**WRITTEN REQUEST:** Print the entries below exactly as they appear, from the first line up to and including the line with "from mathutils import Vector, Matrix, noise". Do not print any pictures.

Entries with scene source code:
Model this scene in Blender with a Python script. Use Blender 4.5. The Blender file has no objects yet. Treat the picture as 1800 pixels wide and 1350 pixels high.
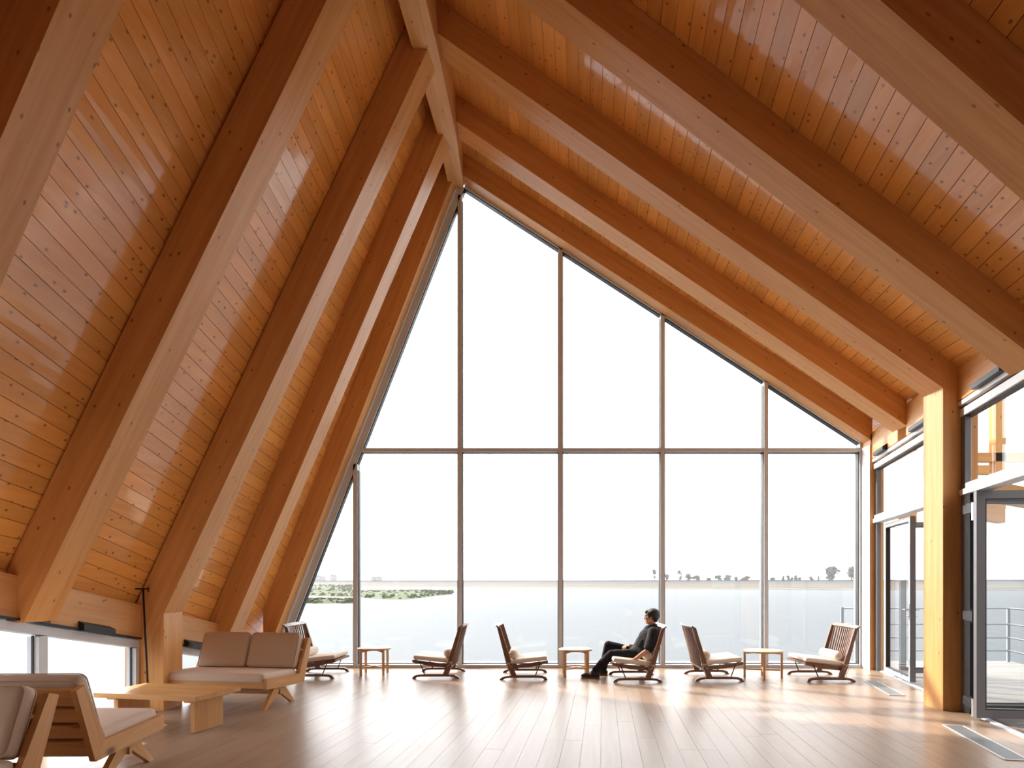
import bpy, bmesh, math, random
from mathutils import Vector, Matrix, noise

random.seed(7)
R = random.Random(11)
SC = bpy.context.scene
COL = SC.collection

# ------------------------------------------------------------------ camera
F, CX, HY, H = 1150.0, 960.0, 1023.0, 1.4     # focal px, principal x, horizon y, eye height
cam = bpy.data.cameras.new('camera')
cam.sensor_width = 36.0
cam.lens = F / 1800.0 * 36.0
cam.shift_x = -(CX - 900.0) / 1800.0
cam.shift_y = (HY - 675.0) / 1800.0
cam.clip_end = 5000
co = bpy.data.objects.new('camera', cam)
co.location = (0, 0, H)
co.rotation_euler = (math.radians(90), 0, 0)
COL.objects.link(co)
SC.camera = co

# ------------------------------------------------------------------ sky, sun, exposure
SUN_DIR = Vector((1.28, -1.0, -0.98)).normalized()     # direction the sunlight travels
w = bpy.data.worlds.new('sky'); SC.world = w; w.use_nodes = True
nt = w.node_tree; nt.nodes.clear()
o_ = nt.nodes.new('ShaderNodeOutputWorld'); bg = nt.nodes.new('ShaderNodeBackground')
tc = nt.nodes.new('ShaderNodeTexCoord')
dt = nt.nodes.new('ShaderNodeVectorMath'); dt.operation = 'DOT_PRODUCT'
dt.inputs[1].default_value = (-SUN_DIR.x, -SUN_DIR.y, -SUN_DIR.z)
mr = nt.nodes.new('ShaderNodeMapRange')
mr.inputs['From Min'].default_value = 0.0; mr.inputs['From Max'].default_value = 1.0
mr.inputs['To Min'].default_value = 0.80; mr.inputs['To Max'].default_value = 4.2
nt.links.new(tc.outputs['Generated'], dt.inputs[0])
nt.links.new(dt.outputs['Value'], mr.inputs['Value'])
nt.links.new(mr.outputs['Result'], bg.inputs['Strength'])
bg.inputs['Color'].default_value = (0.97, 0.985, 1.0, 1)
nt.links.new(bg.outputs[0], o_.inputs[0])

sun = bpy.data.lights.new('sun', 'SUN'); sun.energy = 4.0; sun.angle = math.radians(1.2); sun.color = (1.0, 0.88, 0.76)
so = bpy.data.objects.new('sun', sun); COL.objects.link(so)
so.rotation_euler = SUN_DIR.to_track_quat('-Z', 'Y').to_euler(); so.location = (-30, 40, 50)

SC.view_settings.view_transform = 'Standard'
SC.view_settings.look = 'None'
SC.view_settings.gamma = 1.0
SC.view_settings.use_curve_mapping = False
SC.view_settings.exposure = 0.97
SC.cycles.max_bounces = 10
SC.cycles.diffuse_bounces = 6
SC.cycles.glossy_bounces = 4
SC.cycles.transparent_max_bounces = 24

# ------------------------------------------------------------------ helpers
def P(x, y, d):            # photo pixel at depth d -> point
    return Vector(((x - CX) * d / F, d, H - (y - HY) * d / F))

def tag(o, label=None, cat=None, group=None, kind=None):
    if label: o['label'] = label
    if cat: o['category'] = cat
    if group: o['group'] = group
    if kind: o['kind'] = kind
    return o

def empty(name, loc=(0, 0, 0), rz=0.0, parent=None):
    o = bpy.data.objects.new(name, None); COL.objects.link(o)
    o.location = loc; o.rotation_euler = (0, 0, rz); o.empty_display_size = 0.1
    if parent: o.parent = parent
    return o

def finish(name, me, mat, parent=None, grain=(1, 0, 0), smooth=False):
    g = Vector(grain).normalized()
    uvl = me.uv_layers.new(name='grain')
    off = Vector((R.uniform(0, 50), R.uniform(0, 50)))
    for poly in me.polygons:
        n = poly.normal
        b = n.cross(g)
        if b.length < 0.3:
            g2 = Vector((0.0, 0.0, 1.0)) if abs(g.z) < 0.8 else Vector((1.0, 0.0, 0.0))
            gg = g2; b = n.cross(gg)
            if b.length < 1e-4: b = Vector((0, 1, 0))
        else: gg = g
        b.normalize()
        for li in poly.loop_indices:
            p = me.vertices[me.loops[li].vertex_index].co
            uvl.data[li].uv = (p.dot(gg) + off.x, p.dot(b) + off.y)
    if smooth:
        for poly in me.polygons: poly.use_smooth = True
    if mat: me.materials.append(mat)
    o = bpy.data.objects.new(name, me); COL.objects.link(o)
    if parent: o.parent = parent
    return o

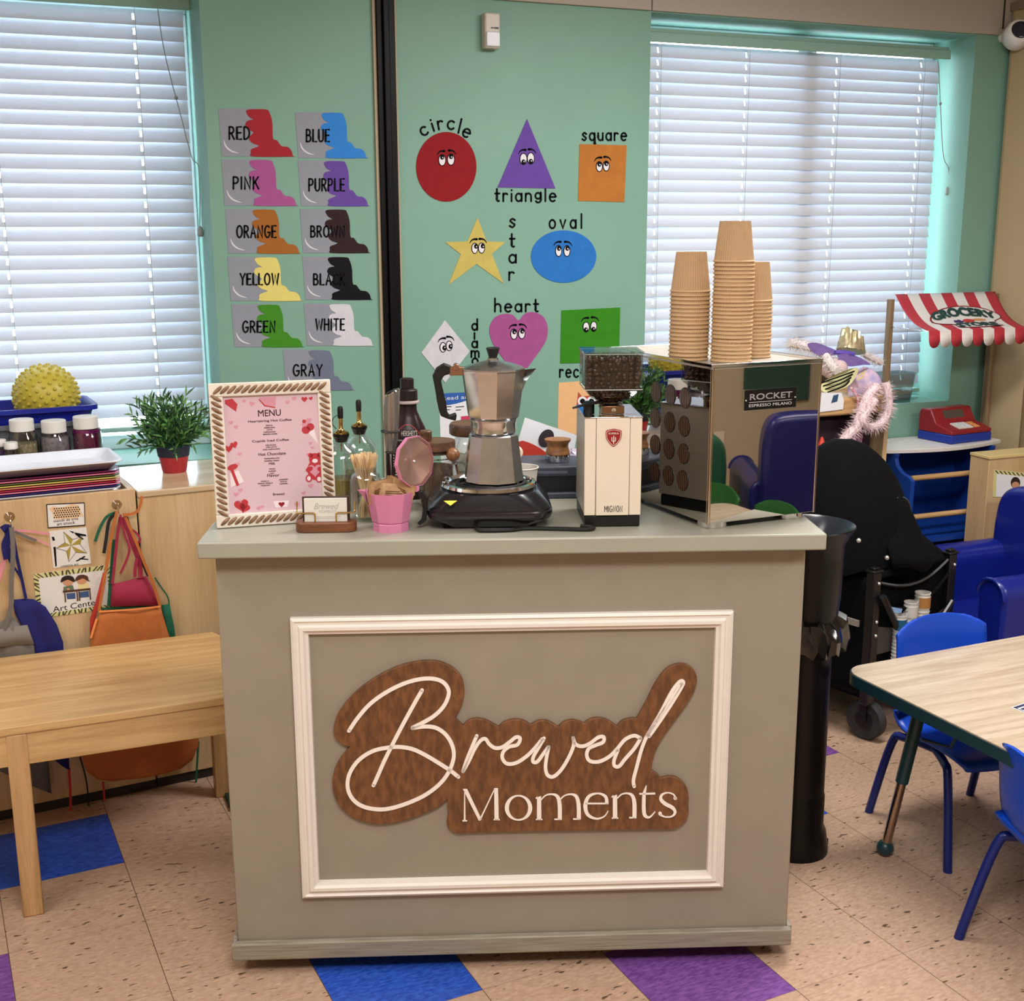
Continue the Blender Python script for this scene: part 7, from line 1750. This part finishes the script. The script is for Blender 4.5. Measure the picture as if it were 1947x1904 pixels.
# gold crown
gc = yp(1618, 668, 3.72)
GO = mat('crown_gold', '#b6a884', rough=.35, metal=.5, var=.2, vscale=40)
mb = M(); nn = 48; rings = []; random.seed(8)
for j in range(9):
    v = j/8
    rings.append([((.058-.016*v+.004*sin(i*1.9)*v+random.uniform(-.003, .003))*cos(2*pi*i/nn), (.046-.014*v+.004*sin(i*1.9)*v)*sin(2*pi*i/nn), .062*v-.012*v*cos(2*pi*i/nn)+(.012*(1-abs((i % 8)-4)/4) if j == 8 else 0)+random.uniform(-.002, .002)) for i in range(nn)])
mb.loft(rings, True, True)
cw_ = obj('crown', mb, GO, None); cw_.location = gc; cw_.rotation_euler = (radians(-14), radians(14), 0); tag(cw_, 'crumpled gold fabric crown on top of the purple wings', 'costume crown')
# striped bee wing, tutu, beads, red cone
BEE = mat('bee_cream', '#cfcf9a', rough=.6)
bp = yp(1595, 735, 3.58)
bee = thing('bee_cape', 'cream and black striped bee costume hanging over the cabinet rail', 'costume', tuple(bp))
bf = lambda a, b, h: tuple(on_y(a, b, 3.575-.02*sin(min(1, max(0, (a-1560)/80))*pi)-h))
obj('cloth', M().prism(spline([(1564, 728), (1590, 712), (1622, 700), (1632, 704), (1622, 725), (1605, 738), (1575, 746), (1562, 742)], 4, True), bf, 0, .006), BEE, bee, space='world', smooth=0)
mb = M()
for k in range(4):
    q0, q1_, q2 = [(1562+4*k, 728+6*k), (1592+4*k, 718+5.5*k), (1624-3*k, 706+6*k)]
    mb.ribbon(spline([q0, q1_, q2], 5), 2.6, bf, .006, .0075)
obj('stripes', mb, INK, bee, space='world', smooth=0)
obj('bow', M().ribbon([(1632, 716), (1645, 706), (1640, 718), (1630, 722)], 2.5, bf, .006, .012), MATS['mural_yellow'], bee, space='world', smooth=0)
ttp = yp(1640, 735, 3.66)
mb = M().sphere((0, 0, 0), 1, 36, 22, (.062, .055, .055)); random.seed(6); mb.v = [(x*(1+.30*sin(55*z+30*x)+.12*random.random()), y*(1+.25*sin(70*x)), z*(1+.28*sin(80*x+40*y)+.12*random.random())) for x, y, z in mb.v]
o = obj('tulle_skirt', mb, mat('tulle_pink', '#c8aab8', rough=.8, col2='#9a90b8', vscale=30), None); o.location = ttp; tag(o, 'heaped pink and lilac tulle skirt behind the bee costume', 'costume skirt')
mb = M().sphere((0, 0, 0), 1, 20, 12, (.05, .05, .04)); o = obj('fleece_roll', mb, mat('fleece', '#cdb6b6', rough=.95, bump=.8, bscale=300), None); o.location = yp(1585, 700, 3.66); tag(o, 'pinkish white fleece bundle under the purple wings', 'costume')
pk = M().prism(spline([(1615, 820), (1640, 812), (1638, 845), (1632, 860), (1600, 862)], 2, True), lambda a, b, h: tuple(on_y(a, b, dy-.012-h)), 0, .003)
tag(obj('floral_cloth', pk, mat('floral_pink', '#c9a0b4', rough=.8, col2='#8e5a80', vscale=90), None, smooth=0), 'pink floral cloth hanging behind the feather boa', 'cloth')
mb = M()
for k in range(26):
    u = k/25; q = yp(1618+14*sin(u*2.2), 738+40*u, dy-.016); mb.sphere(tuple(q), .0052, 8, 5)
o = obj('bead_necklace', mb, mat('beads', '#c05a6c', rough=.3, col2='#d8c8cc', vscale=160), None); tag(o, 'string of red and white beads hanging over the cabinet rail', 'necklace')
cn = yp(1556, 880, 3.5)
o = obj('red_cone', M().lathe([(.001, 0), (.060, 0), (.058, .012), (.004, .165), (.001, .166)], 28), mat('cone_red', '#b8301e', rough=.25), None); o.location = (cn.x-.005, cn.y-.02, cn.z-.07); tag(o, 'shiny red plastic cone behind the espresso machine', 'cone')
o2 = obj('dark_costume', M().box(dxl+.03, dxr-.03, dy+.05, dy+.30, .32, dz-.06), mat('costume_dark', '#170d16', rough=.8, col2='#2a1020', vscale=14, vstretch=(6, 1, .5)), None, bevel=.02, loc=((dxl+dxr)/2, dy+.18, .32)); tag(o2, 'dark costumes hanging inside the dress-up cabinet', 'costumes')
# small stool carrying the cone
st_ = thing('toy_box', 'toy box hidden behind the espresso machine under the red cone', 'box', (cn.x-.005, cn.y-.02, 0))
obj('box', M().box(-.07, .07, -.045, .05, 0, cn.z-.072), mat('box_dark', '#241c18', rough=.7), st_)
obj('lid', M().box(-.073, .073, -.048, .053, cn.z-.085, cn.z-.0705), MATS['box_dark'], st_)
# clear bin on the window ledge
cb0 = on_y(1694, 765, 4.0); cb1 = on_y(1728, 725, 4.0)
cb = thing('clear_bin', 'clear plastic bin on the window ledge behind the stand pole', 'bin', (cb0.x+.02, 4.015, .9205))
obj('bin', M().loft([ring(.065, .04, 0, .015), ring(.078, .05, .115, .02), ring(.082, .054, .116, .02), ring(.082, .054, .121, .02), ring(.076, .048, .121, .02), ring(.062, .038, .004, .015)]), glass('bin_clear', '#cfdcdc', tint=.08), cb, smooth=40)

**FULL OUTPUT:**
Model this scene in Blender with a Python script. Use Blender 4.5. The Blender file has no objects yet. Treat the picture as 1800 pixels wide and 1350 pixels high.
import bpy, bmesh, math, random
from mathutils import Vector, Matrix, noise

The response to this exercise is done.